### DATA LINES
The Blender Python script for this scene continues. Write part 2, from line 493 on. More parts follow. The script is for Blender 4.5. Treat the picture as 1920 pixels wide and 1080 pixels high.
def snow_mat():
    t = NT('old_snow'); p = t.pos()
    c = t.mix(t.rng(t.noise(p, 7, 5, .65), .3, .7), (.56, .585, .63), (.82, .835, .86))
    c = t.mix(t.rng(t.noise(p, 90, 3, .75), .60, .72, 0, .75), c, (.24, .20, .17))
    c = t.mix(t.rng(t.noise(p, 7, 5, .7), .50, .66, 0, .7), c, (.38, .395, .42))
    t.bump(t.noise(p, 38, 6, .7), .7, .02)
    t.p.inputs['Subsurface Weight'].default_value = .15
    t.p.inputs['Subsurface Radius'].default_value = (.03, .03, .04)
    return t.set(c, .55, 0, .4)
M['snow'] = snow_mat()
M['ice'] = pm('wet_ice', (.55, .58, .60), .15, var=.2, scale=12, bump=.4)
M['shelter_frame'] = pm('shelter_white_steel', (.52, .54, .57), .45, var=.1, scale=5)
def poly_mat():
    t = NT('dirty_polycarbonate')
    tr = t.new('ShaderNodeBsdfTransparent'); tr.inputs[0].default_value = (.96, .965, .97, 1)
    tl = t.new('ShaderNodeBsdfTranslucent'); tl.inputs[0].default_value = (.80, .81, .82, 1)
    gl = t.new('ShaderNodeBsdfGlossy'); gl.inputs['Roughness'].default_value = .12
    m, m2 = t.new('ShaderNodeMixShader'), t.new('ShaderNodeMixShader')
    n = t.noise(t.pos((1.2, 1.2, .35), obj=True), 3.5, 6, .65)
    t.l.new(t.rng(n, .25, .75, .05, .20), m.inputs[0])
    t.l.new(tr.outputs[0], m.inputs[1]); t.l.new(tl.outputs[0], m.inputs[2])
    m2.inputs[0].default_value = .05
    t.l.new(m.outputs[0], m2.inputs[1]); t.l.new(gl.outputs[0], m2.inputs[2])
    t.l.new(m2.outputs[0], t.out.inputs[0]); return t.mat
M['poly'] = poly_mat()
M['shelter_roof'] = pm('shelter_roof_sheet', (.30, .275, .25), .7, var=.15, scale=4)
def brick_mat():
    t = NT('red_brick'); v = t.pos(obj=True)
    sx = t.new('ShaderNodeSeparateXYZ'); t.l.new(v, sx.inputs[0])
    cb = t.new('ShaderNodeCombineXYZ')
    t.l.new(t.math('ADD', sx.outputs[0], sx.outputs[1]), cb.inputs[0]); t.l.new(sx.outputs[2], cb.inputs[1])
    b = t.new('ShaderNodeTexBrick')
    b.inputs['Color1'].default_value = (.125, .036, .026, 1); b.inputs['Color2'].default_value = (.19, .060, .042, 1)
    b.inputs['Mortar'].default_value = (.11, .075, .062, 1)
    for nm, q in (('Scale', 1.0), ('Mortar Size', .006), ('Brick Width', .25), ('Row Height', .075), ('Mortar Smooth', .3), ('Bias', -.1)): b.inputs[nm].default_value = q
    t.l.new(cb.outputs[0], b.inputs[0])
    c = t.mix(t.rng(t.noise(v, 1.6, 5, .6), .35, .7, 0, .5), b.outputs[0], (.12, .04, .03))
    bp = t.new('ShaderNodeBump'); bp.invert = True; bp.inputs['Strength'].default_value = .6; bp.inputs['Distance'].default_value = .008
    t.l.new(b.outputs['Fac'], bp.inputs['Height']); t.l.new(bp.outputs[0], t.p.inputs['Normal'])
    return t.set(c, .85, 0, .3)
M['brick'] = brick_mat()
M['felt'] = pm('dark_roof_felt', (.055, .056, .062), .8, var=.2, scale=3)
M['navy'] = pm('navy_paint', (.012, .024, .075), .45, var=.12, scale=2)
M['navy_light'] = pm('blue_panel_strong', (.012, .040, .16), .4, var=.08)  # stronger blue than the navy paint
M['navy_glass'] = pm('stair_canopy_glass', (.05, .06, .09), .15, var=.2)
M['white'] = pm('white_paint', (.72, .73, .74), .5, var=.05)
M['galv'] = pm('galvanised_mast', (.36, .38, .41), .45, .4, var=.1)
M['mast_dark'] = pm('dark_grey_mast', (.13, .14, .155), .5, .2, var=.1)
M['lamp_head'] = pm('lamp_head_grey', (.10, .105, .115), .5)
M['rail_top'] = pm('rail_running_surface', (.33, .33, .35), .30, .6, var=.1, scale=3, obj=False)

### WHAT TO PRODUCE
Please repeat the listing above in full and exactly.

### THE RESPONSE
The Blender Python script for this scene continues. Write part 2, from line 493 on. More parts follow. The script is for Blender 4.5. Treat the picture as 1920 pixels wide and 1080 pixels high.
def snow_mat():
    t = NT('old_snow'); p = t.pos()
    c = t.mix(t.rng(t.noise(p, 7, 5, .65), .3, .7), (.56, .585, .63), (.82, .835, .86))
    c = t.mix(t.rng(t.noise(p, 90, 3, .75), .60, .72, 0, .75), c, (.24, .20, .17))
    c = t.mix(t.rng(t.noise(p, 7, 5, .7), .50, .66, 0, .7), c, (.38, .395, .42))
    t.bump(t.noise(p, 38, 6, .7), .7, .02)
    t.p.inputs['Subsurface Weight'].default_value = .15
    t.p.inputs['Subsurface Radius'].default_value = (.03, .03, .04)
    return t.set(c, .55, 0, .4)
M['snow'] = snow_mat()
M['ice'] = pm('wet_ice', (.55, .58, .60), .15, var=.2, scale=12, bump=.4)
M['shelter_frame'] = pm('shelter_white_steel', (.52, .54, .57), .45, var=.1, scale=5)
def poly_mat():
    t = NT('dirty_polycarbonate')
    tr = t.new('ShaderNodeBsdfTransparent'); tr.inputs[0].default_value = (.96, .965, .97, 1)
    tl = t.new('ShaderNodeBsdfTranslucent'); tl.inputs[0].default_value = (.80, .81, .82, 1)
    gl = t.new('ShaderNodeBsdfGlossy'); gl.inputs['Roughness'].default_value = .12
    m, m2 = t.new('ShaderNodeMixShader'), t.new('ShaderNodeMixShader')
    n = t.noise(t.pos((1.2, 1.2, .35), obj=True), 3.5, 6, .65)
    t.l.new(t.rng(n, .25, .75, .05, .20), m.inputs[0])
    t.l.new(tr.outputs[0], m.inputs[1]); t.l.new(tl.outputs[0], m.inputs[2])
    m2.inputs[0].default_value = .05
    t.l.new(m.outputs[0], m2.inputs[1]); t.l.new(gl.outputs[0], m2.inputs[2])
    t.l.new(m2.outputs[0], t.out.inputs[0]); return t.mat
M['poly'] = poly_mat()
M['shelter_roof'] = pm('shelter_roof_sheet', (.30, .275, .25), .7, var=.15, scale=4)
def brick_mat():
    t = NT('red_brick'); v = t.pos(obj=True)
    sx = t.new('ShaderNodeSeparateXYZ'); t.l.new(v, sx.inputs[0])
    cb = t.new('ShaderNodeCombineXYZ')
    t.l.new(t.math('ADD', sx.outputs[0], sx.outputs[1]), cb.inputs[0]); t.l.new(sx.outputs[2], cb.inputs[1])
    b = t.new('ShaderNodeTexBrick')
    b.inputs['Color1'].default_value = (.125, .036, .026, 1); b.inputs['Color2'].default_value = (.19, .060, .042, 1)
    b.inputs['Mortar'].default_value = (.11, .075, .062, 1)
    for nm, q in (('Scale', 1.0), ('Mortar Size', .006), ('Brick Width', .25), ('Row Height', .075), ('Mortar Smooth', .3), ('Bias', -.1)): b.inputs[nm].default_value = q
    t.l.new(cb.outputs[0], b.inputs[0])
    c = t.mix(t.rng(t.noise(v, 1.6, 5, .6), .35, .7, 0, .5), b.outputs[0], (.12, .04, .03))
    bp = t.new('ShaderNodeBump'); bp.invert = True; bp.inputs['Strength'].default_value = .6; bp.inputs['Distance'].default_value = .008
    t.l.new(b.outputs['Fac'], bp.inputs['Height']); t.l.new(bp.outputs[0], t.p.inputs['Normal'])
    return t.set(c, .85, 0, .3)
M['brick'] = brick_mat()
M['felt'] = pm('dark_roof_felt', (.055, .056, .062), .8, var=.2, scale=3)
M['navy'] = pm('navy_paint', (.012, .024, .075), .45, var=.12, scale=2)
M['navy_light'] = pm('blue_panel_strong', (.012, .040, .16), .4, var=.08)  # stronger blue than the navy paint
M['navy_glass'] = pm('stair_canopy_glass', (.05, .06, .09), .15, var=.2)
M['white'] = pm('white_paint', (.72, .73, .74), .5, var=.05)
M['galv'] = pm('galvanised_mast', (.36, .38, .41), .45, .4, var=.1)
M['mast_dark'] = pm('dark_grey_mast', (.13, .14, .155), .5, .2, var=.1)
M['lamp_head'] = pm('lamp_head_grey', (.10, .105, .115), .5)
M['rail_top'] = pm('rail_running_surface', (.33, .33, .35), .30, .6, var=.1, scale=3, obj=False)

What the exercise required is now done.